If you are still new to film developing, you might want to stay away from the flat-crystal/T-grain types of B&W films (Kodak TMax and Ilford Delta), because they are much more finicky when it comes to exposing (esp. with street shooting, where you don't always have time for a perfect light-reading) and development; these are more fine-grained, so you don't get the traditional gritty street look, either.
Until you are starting to develop yourself, you might want to try the so-called C41 B&W films (which are, essentially, color negative films that produce monochrome pics), like Ilford XP2, Kodak 400BW (or whatever it is called these days), and Konica VX400 Monochrome - these can be developed by any color lab; they don't give as high apparent sharpness (esp. edge sharpness and accutance) as traditional B&W films), but on the other hand, skin-tones will be very smooth, results will be fine-grained, and the great plus: you can expose them from around 100 to 800 ASA on the same roll without changing development (can't be doen w/ traditional films!)

Roman
 
tedwhite said:
Well, I'm glad to hear the 25 is a lousy lens. Further, that it 's "too close to my 35mm's..."

Glad because I was seriously thinking of buying one. (I've got a Bessa R on order along with he 35/2.5.


This is probably the first time I hear someone say the the CV 25/4 is a lousy lens! And it is pertinently untrue. I think most-if-not-all 25-owners will agree with me on this.

The CV 25 is great lens, cheap, sharp, and with not a lot of distortion.

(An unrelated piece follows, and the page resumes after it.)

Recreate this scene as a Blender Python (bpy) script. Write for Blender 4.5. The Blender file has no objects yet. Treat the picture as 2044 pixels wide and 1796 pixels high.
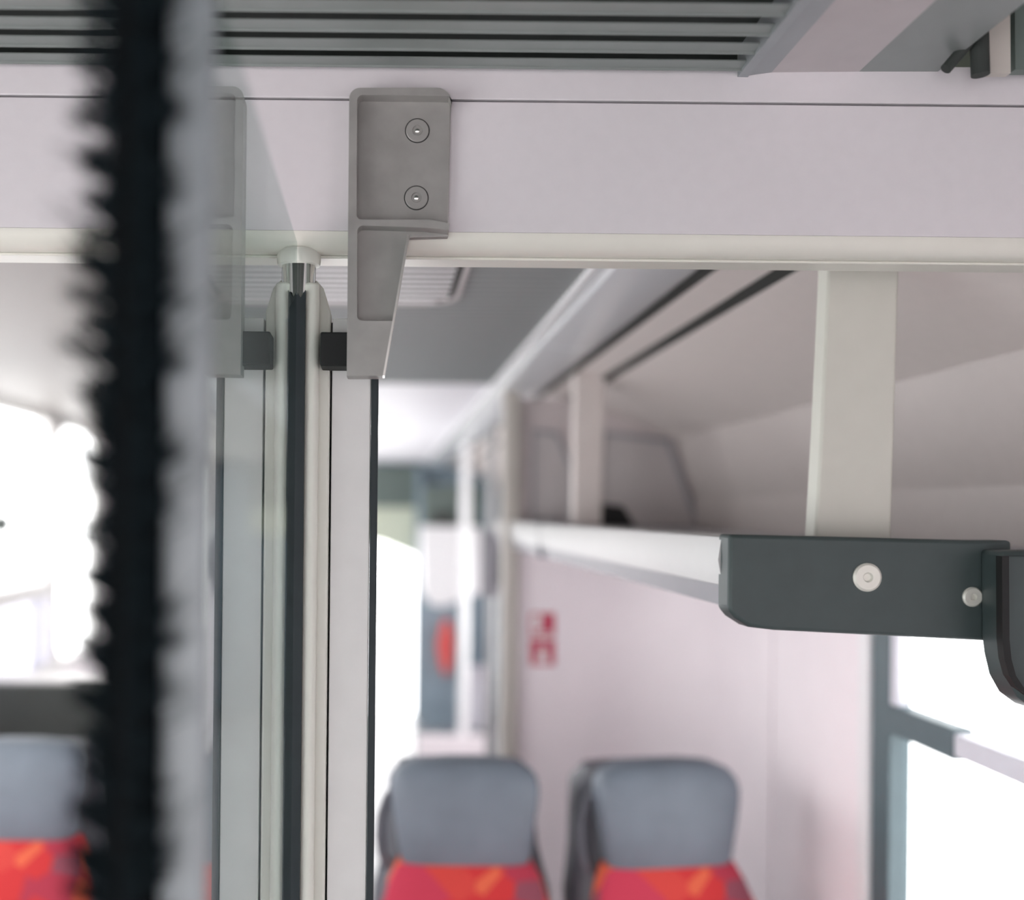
import bpy, bmesh, math, random
from mathutils import Vector
random.seed(7)
PI = math.pi
SC = bpy.context.scene
COL = SC.collection

# ------------------------------------------------------------------ camera, world, exposure
EYE = 1.75                    # eye height above the floor
F, VX, VY, R = 2000.0, 765.0, 1025.0, 0.010   # focal length and principal point (px of 2044x1796), roll
cam_d = bpy.data.cameras.new('camera')
cam = bpy.data.objects.new('camera', cam_d); COL.objects.link(cam)
cam.location = (0, 0, EYE)
cam.rotation_euler = (PI/2, -R, 0)
cam_d.sensor_width = 36.0
cam_d.lens = F/2044*36
cam_d.shift_x = (1022-VX)/2044
cam_d.shift_y = (VY-898)/2044
cam_d.clip_start = 0.02
cam_d.dof.use_dof = True
cam_d.dof.focus_distance = 1.205
cam_d.dof.aperture_fstop = cam_d.lens/1000/0.0265
SC.camera = cam

w = bpy.data.worlds.new('overcast_sky'); SC.world = w; w.use_nodes = True
bg = w.node_tree.nodes['Background']
bg.inputs[0].default_value = (1.0, 0.985, 0.99, 1)
bg.inputs[1].default_value = 5.2
SC.view_settings.view_transform = 'Standard'
SC.view_settings.look = 'None'
SC.view_settings.gamma = 1
SC.view_settings.exposure = 0.0
SC.view_settings.use_curve_mapping = False

# ------------------------------------------------------------------ helpers
def P(x, y, Y):
    """the place that the photograph shows at pixel (x, y), at depth Y metres"""
    dx, dy = x-VX, y-VY
    return ((dx+R*dy)*Y/F, Y, EYE-(dy-R*dx)*Y/F)
def XZ(pts, Y):
    return [(P(x, y, Y)[0], P(x, y, Y)[2]) for x, y in pts]

def mat(name, col, rough=0.5, metal=0.0, noise=0.04, scale=30, bump=0.0, spec=0.5, col2=None, alpha=None, trans=0.0, stretch=None):
    m = bpy.data.materials.new(name); m.use_nodes = True
    nt = m.node_tree; b = nt.nodes['Principled BSDF']
    b.inputs['Roughness'].default_value = rough
    b.inputs['Metallic'].default_value = metal
    b.inputs['Specular IOR Level'].default_value = spec
    tc = nt.nodes.new('ShaderNodeTexCoord')
    n = nt.nodes.new('ShaderNodeTexNoise'); n.inputs['Scale'].default_value = scale; n.inputs['Detail'].default_value = 4
    if stretch:
        mp = nt.nodes.new('ShaderNodeMapping'); mp.inputs['Scale'].default_value = stretch
        nt.links.new(tc.outputs['Object'], mp.inputs[0]); nt.links.new(mp.outputs[0], n.inputs['Vector'])
    else:
        nt.links.new(tc.outputs['Object'], n.inputs['Vector'])
    cr = nt.nodes.new('ShaderNodeValToRGB')
    a = [max(0, c*(1-noise)) for c in col]; z = [min(1, c*(1+noise)) for c in (col2 or col)]
    cr.color_ramp.elements[0].position = .3; cr.color_ramp.elements[1].position = .7
    cr.color_ramp.elements[0].color = (*a, 1); cr.color_ramp.elements[1].color = (*z, 1)
    nt.links.new(n.outputs['Fac'], cr.inputs[0]); nt.links.new(cr.outputs[0], b.inputs['Base Color'])
    if bump:
        bp = nt.nodes.new('ShaderNodeBump'); bp.inputs['Strength'].default_value = bump; bp.inputs['Distance'].default_value = .002
        nt.links.new(n.outputs['Fac'], bp.inputs['Height']); nt.links.new(bp.outputs[0], b.inputs['Normal'])
    if trans: b.inputs['Transmission Weight'].default_value = trans
    return m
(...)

For it being too close to a 35mm... for me it isn't. I don't have a 28 or 21, and the 25 fills the gap perfectly. It's my widest lens and I have yet to get a craving for anything wider. Stick it on the Bessa L and you have IMO the ultimate street shooting kit. I stuck it semi-permanently on my Leitz Minolta CL, and that combo is one of my regular outfits (together with a Bessa R + J8 combo).
 
Thanks Roman for your recommandation. I'm going to try the Ilford Xp2 since I really want to save some money when developing it. color negative cost half as much as the b&w film to develope in a lab.
Thanks alot!
 
I didn't say its lousy. It's less than excellent (my 15mm is). I have the 25mm, the 35mm Ultron, the 75mm Voigtlander: all of them very good, but less sharp (for landscapes) than the 15mm... the 15mm will squeeze the corn out of every film.

The 35mm Ultron isn't lousy either. But for everday use I prefer my old Canon 2/35. More compact, more contrast, better color saturation at smaller apertures. At f/1.7-2.8 the Voigtlander is a bit sharper, but who cares?

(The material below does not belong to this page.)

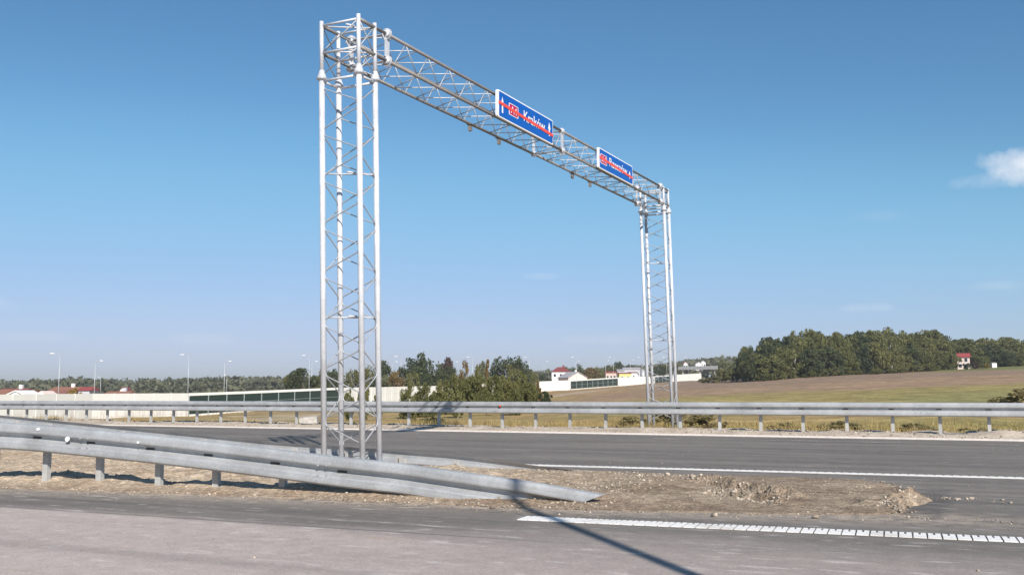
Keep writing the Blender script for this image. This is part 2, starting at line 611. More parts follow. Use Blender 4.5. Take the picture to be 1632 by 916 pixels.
# ------------------------------------------------------------------ terrain
_ctrl = []
for px, rows in {
    -900: [(60, -2.0), (130, -2.8), (300, -3.2), (900, -3.0)],
    0: [(60, -1.8), (100, -2.6), (130, -2.7), (170, -2.8), (300, -3.0), (900, -3.0)],
    300: [(60, -1.3), (100, -2.2), (170, -3.2), (300, -3.0), (900, -2.5)],
    500: [(60, -1.2), (100, -2.0), (200, -2.6), (300, -2.5), (900, -2.0)],
    650: [(50, -0.9), (90, -1.6), (255, -2.3), (400, -0.2), (900, 2.0)],
    800: [(50, -0.7), (90, -1.5), (200, -2.0), (330, -0.7), (600, 4.0), (1200, 8)],
    900: [(50, -0.6), (100, -0.8), (200, -0.5), (340, 0.0), (400, 0.4), (600, 6.0), (1200, 10)],
    1000: [(50, -0.5), (100, -0.35), (200, 0.0), (300, 1.0), (445, 2.2), (600, 6.0), (1200, 12)],
    1114: [(50, -0.5), (100, -0.2), (200, 0.6), (300, 2.0), (450, 4.0), (566, 5.2), (700, 7.0), (1200, 14)],
    1300: [(50, -0.45), (97, -0.3), (150, 0.35), (230, 2.1), (310, 4.4), (400, 6.0), (600, 9.0), (1200, 14)],
    1632: [(45, -0.4), (65, -0.2), (120, 1.4), (200, 3.6), (330, 6.4), (380, 8.8), (600, 12.0), (1200, 16)],
    2200: [(45, -0.4), (65, -0.1), (120, 1.5), (200, 3.8), (380, 9.0), (600, 12.0)],
}.items():
    for D, z in rows:
        p = bearing(px, D)
        _ctrl.append((p[0], p[1], z))
_ctrl = np.array(_ctrl)
_cxy = _ctrl[:, :2]


def _phi(a, b):
    d2 = ((a[:, None, :] - b[None, :, :]) ** 2).sum(-1)
    return np.sqrt(d2 + 12.0 ** 2)


_rbfA = np.zeros((len(_ctrl) + 3, len(_ctrl) + 3))
_rbfA[:-3, :-3] = _phi(_cxy, _cxy)
_P = np.c_[np.ones(len(_ctrl)), _cxy]
_rbfA[:-3, -3:] = _P
_rbfA[-3:, :-3] = _P.T
_rbfw = np.linalg.solve(_rbfA, np.r_[_ctrl[:, 2], 0, 0, 0])


def sstep(x, a, b):
    t = np.clip((x - a) / (b - a), 0, 1)
    return t * t * (3 - 2 * t)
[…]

If taking only a few lenses with me; I like broad range. A 21mm, a 35mm and a 75-85 - fine. 25, 50mm and 100 - fine as well. But 25, 35 and 50 are too close for my feeling (for B&W and cutting enlargements in particular). Between 15 and 25, there is a big gap. Yes I often take my 15mm with me (who asks for weight?) but it's a bit extreme. The 25mm on the other hand isn't true ultrawide. The 21mm exists with a reason. it's on my wishlist. I'm more a wideangle guy. Maybe then I will give away the 25mm then - maybe not. The 25mm was initially designed for the RF-less Bessa-L. Great idea to use it in streets hip-shooting! At a Bessa-R it drives you nuts, when all your RF-lenses are coupled except one.
 
Sonnar2 said:
At a Bessa-R it drives you nuts, when all your RF-lenses are coupled except one.

🙂
I know the feeling. Another reason why it's permanently on the CL (or else on the L).